In particular, how to prove that if the integral of $\omega$ over every $p$-cycle is $0$, then $\omega$ is exact?
Here's my attempt at this:
We'll say "$\omega$ kills boundaries" to mean $$\int_{\partial N} \omega = 0\quad\text{for all $N$,}$$ which in turn means this: for all compact $(p+1)$-manifolds-with-boundary $N$ and all $f \in C^\infty(N,M)$, we have $$\int_{\partial N} f^*\omega = 0.$$
Similarly, "$\omega$ kills cycles" means that for all closed ($=$ compact, boundaryless) $p$-manifolds $N$ and all $f \in C^\infty(N,M)$, we have $$\int_N f^*\omega = 0.$$
We want to show that $\omega$ is closed iff $\omega$ kills boundaries, and $\omega$ is exact iff $\omega$ kills cycles.
Claim 1. If $\omega$ is closed, then $\omega$ kills boundaries. If $\omega$ is exact, then $\omega$ kills cycles.
Proof. Stokes' Theorem.
Claim 2. If $\omega$ kills boundaries, then $\omega$ is closed.

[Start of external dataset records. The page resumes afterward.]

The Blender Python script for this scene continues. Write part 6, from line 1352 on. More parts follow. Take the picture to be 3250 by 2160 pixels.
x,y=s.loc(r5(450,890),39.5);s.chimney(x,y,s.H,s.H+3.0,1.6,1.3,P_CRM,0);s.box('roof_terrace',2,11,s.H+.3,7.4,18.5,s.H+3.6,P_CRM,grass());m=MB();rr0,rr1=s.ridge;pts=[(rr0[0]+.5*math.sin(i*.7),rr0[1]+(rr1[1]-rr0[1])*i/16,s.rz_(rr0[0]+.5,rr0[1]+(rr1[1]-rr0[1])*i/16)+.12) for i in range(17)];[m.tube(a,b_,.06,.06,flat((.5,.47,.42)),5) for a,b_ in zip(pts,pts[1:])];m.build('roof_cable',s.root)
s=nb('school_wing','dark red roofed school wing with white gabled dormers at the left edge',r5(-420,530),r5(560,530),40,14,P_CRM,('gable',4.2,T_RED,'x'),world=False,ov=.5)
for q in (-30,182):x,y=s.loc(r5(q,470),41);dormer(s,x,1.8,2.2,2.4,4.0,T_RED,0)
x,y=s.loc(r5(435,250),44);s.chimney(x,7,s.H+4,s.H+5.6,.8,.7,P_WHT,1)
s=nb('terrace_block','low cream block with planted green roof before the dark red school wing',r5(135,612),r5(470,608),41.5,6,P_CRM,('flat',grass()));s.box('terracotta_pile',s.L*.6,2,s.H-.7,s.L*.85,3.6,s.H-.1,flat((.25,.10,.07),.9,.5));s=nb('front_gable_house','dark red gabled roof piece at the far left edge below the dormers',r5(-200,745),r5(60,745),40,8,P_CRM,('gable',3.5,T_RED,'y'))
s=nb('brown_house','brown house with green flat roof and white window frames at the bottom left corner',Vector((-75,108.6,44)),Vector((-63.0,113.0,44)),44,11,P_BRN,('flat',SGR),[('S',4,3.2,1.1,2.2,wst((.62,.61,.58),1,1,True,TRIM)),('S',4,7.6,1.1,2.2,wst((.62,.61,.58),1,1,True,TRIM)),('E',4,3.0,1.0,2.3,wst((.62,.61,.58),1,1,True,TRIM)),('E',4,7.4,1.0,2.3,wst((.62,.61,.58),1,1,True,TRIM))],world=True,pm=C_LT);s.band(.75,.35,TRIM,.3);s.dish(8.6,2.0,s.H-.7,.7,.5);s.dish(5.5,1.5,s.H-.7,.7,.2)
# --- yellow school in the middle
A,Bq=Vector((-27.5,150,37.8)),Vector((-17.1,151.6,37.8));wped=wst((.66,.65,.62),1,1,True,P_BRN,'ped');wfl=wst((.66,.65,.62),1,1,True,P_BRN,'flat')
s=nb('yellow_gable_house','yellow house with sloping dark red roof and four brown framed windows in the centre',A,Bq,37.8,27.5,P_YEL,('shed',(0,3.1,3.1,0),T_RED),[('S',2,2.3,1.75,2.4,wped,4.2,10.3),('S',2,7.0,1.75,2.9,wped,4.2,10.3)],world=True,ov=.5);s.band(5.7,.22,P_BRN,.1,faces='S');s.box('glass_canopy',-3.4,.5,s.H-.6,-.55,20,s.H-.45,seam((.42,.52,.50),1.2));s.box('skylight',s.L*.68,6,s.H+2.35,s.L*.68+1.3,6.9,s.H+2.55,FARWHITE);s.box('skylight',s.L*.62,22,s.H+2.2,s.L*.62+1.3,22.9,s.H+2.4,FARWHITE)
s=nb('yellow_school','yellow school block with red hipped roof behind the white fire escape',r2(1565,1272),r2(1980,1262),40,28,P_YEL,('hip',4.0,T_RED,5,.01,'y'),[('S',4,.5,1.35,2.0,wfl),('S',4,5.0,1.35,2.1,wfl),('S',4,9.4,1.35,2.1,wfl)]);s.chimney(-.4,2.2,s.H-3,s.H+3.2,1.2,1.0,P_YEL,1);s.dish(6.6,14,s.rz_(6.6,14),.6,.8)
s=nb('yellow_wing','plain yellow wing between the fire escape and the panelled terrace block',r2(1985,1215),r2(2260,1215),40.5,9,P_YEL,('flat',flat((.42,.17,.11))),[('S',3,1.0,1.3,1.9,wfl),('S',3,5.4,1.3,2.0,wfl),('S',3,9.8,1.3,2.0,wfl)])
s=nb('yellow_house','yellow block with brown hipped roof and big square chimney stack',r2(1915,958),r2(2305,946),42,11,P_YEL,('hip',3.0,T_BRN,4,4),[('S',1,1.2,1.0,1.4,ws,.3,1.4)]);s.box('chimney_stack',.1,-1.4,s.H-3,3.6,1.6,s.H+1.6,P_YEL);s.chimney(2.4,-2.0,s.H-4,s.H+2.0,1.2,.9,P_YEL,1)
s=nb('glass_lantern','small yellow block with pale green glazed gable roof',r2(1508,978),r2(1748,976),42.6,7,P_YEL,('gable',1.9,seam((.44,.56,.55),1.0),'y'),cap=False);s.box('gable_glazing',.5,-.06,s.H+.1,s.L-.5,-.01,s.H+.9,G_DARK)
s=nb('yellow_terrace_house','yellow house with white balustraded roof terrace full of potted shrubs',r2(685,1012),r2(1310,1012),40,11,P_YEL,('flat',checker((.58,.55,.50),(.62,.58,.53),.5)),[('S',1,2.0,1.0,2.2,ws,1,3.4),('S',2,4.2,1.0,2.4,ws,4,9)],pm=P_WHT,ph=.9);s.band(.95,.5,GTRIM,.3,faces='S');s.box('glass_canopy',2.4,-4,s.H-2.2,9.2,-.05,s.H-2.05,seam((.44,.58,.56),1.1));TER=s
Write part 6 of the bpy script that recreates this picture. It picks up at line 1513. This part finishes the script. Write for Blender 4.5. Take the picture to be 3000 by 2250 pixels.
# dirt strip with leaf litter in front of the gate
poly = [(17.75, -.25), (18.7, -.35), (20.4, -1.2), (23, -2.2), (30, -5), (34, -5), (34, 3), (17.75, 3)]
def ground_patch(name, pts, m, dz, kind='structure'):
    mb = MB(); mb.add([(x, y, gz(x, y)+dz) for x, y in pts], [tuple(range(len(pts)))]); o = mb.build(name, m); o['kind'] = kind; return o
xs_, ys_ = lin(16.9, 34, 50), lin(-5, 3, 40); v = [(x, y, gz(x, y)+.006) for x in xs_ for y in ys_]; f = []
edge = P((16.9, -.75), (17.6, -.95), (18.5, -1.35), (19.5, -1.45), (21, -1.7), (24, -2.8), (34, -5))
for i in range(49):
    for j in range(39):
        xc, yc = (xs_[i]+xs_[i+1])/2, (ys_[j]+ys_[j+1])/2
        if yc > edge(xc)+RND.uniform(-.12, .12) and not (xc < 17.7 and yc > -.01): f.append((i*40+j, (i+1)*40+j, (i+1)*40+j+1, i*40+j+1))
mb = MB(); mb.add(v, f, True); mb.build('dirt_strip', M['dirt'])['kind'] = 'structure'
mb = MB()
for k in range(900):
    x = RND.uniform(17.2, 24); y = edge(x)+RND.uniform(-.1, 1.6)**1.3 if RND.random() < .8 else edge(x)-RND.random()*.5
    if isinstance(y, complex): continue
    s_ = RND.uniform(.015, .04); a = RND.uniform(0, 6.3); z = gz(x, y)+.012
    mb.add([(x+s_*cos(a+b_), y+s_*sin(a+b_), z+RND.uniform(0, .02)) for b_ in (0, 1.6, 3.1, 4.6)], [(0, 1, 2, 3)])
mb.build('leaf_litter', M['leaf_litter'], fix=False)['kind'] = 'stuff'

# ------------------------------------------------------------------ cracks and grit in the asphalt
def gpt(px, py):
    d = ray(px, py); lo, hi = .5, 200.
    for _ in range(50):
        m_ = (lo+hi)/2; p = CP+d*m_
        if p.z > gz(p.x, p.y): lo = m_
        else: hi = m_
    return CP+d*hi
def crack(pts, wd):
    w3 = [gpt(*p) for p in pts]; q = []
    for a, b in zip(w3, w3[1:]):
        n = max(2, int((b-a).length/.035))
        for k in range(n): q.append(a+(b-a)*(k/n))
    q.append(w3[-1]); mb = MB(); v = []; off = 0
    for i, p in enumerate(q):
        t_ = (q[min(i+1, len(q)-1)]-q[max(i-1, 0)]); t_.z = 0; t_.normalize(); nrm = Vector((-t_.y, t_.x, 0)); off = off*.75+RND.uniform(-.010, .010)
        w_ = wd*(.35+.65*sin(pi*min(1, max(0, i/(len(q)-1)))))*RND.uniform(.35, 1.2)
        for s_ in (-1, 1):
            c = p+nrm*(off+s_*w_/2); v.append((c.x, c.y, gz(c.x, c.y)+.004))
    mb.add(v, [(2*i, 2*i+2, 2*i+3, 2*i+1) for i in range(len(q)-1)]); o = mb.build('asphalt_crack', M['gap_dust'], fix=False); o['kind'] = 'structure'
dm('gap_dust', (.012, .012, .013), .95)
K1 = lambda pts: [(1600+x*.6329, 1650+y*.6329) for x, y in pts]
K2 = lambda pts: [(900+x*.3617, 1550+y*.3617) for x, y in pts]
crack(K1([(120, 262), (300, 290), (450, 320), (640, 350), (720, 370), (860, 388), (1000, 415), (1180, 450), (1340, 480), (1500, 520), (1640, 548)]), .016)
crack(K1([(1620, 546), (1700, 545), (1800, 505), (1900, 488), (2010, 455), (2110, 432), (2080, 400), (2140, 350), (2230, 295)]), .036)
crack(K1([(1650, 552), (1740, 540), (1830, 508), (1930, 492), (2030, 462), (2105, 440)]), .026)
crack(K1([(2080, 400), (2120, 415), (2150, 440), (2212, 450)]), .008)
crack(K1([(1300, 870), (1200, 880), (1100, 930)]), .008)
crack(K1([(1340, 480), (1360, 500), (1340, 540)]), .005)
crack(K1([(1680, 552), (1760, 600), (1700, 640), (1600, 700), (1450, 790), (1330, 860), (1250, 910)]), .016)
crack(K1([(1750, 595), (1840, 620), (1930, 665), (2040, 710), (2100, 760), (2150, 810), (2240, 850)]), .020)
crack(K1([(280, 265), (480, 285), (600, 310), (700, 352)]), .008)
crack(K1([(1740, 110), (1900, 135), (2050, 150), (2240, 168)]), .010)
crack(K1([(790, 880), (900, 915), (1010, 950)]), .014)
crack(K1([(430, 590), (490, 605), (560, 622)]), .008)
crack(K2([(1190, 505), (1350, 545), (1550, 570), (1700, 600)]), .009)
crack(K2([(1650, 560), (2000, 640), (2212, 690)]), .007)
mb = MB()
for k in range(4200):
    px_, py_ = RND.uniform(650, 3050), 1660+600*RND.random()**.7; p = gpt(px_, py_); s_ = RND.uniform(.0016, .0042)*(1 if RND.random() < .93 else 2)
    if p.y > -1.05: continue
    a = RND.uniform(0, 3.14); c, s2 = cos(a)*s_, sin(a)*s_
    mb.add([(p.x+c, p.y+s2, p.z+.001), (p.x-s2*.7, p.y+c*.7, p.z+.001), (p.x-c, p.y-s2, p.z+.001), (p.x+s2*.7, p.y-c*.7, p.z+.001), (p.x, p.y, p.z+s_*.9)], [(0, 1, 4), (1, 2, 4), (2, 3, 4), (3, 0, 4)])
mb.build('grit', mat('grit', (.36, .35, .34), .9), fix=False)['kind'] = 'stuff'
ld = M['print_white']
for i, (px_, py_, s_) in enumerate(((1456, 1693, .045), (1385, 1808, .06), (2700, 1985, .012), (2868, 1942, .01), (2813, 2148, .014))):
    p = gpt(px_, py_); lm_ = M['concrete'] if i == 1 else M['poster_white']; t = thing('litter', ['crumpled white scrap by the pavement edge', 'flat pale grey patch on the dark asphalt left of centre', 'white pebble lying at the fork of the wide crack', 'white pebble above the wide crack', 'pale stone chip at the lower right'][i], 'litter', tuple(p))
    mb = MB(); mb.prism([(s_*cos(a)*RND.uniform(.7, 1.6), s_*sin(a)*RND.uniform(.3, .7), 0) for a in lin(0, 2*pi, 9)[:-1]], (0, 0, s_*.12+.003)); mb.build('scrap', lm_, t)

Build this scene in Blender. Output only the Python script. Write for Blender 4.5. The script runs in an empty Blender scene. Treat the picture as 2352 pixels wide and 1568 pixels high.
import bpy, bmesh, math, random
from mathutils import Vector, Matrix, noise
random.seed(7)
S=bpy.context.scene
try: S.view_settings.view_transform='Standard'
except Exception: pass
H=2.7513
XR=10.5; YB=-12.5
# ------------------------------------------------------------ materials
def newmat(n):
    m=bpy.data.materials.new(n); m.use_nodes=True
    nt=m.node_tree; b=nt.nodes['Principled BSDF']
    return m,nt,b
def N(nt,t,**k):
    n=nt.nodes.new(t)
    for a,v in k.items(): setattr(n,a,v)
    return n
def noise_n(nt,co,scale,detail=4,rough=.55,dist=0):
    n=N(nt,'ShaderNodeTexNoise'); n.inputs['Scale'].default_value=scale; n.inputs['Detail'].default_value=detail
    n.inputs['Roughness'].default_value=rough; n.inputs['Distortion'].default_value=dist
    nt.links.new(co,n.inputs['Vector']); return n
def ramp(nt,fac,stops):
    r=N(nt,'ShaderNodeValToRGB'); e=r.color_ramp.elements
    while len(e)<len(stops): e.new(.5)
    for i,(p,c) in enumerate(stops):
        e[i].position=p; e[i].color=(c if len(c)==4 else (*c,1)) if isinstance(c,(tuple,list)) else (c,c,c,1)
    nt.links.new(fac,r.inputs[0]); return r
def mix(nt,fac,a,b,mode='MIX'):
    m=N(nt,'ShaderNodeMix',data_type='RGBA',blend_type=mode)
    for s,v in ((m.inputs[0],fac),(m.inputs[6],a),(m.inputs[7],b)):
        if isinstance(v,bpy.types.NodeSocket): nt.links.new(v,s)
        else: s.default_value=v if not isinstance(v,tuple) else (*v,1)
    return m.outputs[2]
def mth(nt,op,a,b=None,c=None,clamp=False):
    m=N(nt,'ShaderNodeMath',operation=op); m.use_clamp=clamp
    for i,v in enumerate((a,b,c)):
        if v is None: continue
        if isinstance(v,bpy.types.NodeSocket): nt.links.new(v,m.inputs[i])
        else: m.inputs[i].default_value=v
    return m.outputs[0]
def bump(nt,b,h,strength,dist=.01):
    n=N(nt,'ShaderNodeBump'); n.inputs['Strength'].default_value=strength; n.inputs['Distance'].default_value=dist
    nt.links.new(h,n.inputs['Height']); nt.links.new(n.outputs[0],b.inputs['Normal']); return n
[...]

Proof. Suppose $d\omega \neq 0$. Then $(d\omega)_q \neq 0$ for some $q \in M$. By continuity, there is a neighborhood $U$ of $x$ in which $d\omega$ is nowhere $0$. It should now be pretty easy to find an embedded $(p+1)$-disk in $U$ such that $$\int_{D^{p+1}} d\omega \neq 0,\quad\text{which implies that}\quad\int_{S^p} \omega \neq 0,$$ so we've found a boundary not killed by $\omega$.
Edit: More explicitly, choose local coordinates centered at $q$ and write $$d\omega = \sum_{i_1 < \cdots < i_{p+1}} f_{i_1\cdots i_{p+1}}\,dx_{i_1} \wedge \cdots \wedge dx_{i_{p+1}}.$$ By rearranging indices, we may assume that $f_{1,2,\ldots,p,p+1}(0) > 0$. Then the integral of $d\omega$ on the $(p+1)$-disk $$\{x_1^2 + \cdots x_{p+1}^2 \leq \varepsilon,\,x_{p+2} = \cdots = x_n = 0 \}$$ will be positive for $\varepsilon$ sufficiently small.
Claim 3. If $\omega$ kills cycles, then $\omega$ is exact.
Proof. (Key ingredient: de Rham's Theorem.) If $\omega$ kills cycles, then certainly $\omega$ kills boundaries, so $\omega$ is closed by Claim 2, hence $[\omega] \in H^p_{dR}(M)$. Now, Stokes' Theorem implies that $$\varphi: H^p_{dR}(M) \to \operatorname{Hom}(H_k(M), \mathbf R): [\omega] \mapsto \left( [\sigma] \mapsto \int_\sigma \omega \right)$$ is well-defined. Saying that $\omega$ kills cycles is the same as saying that $\varphi([\omega]) = 0$. But de Rham's Theorem says that $\varphi$ is an isomorphism. Thus, $[\omega] = 0$, i.e., $\omega$ is exact.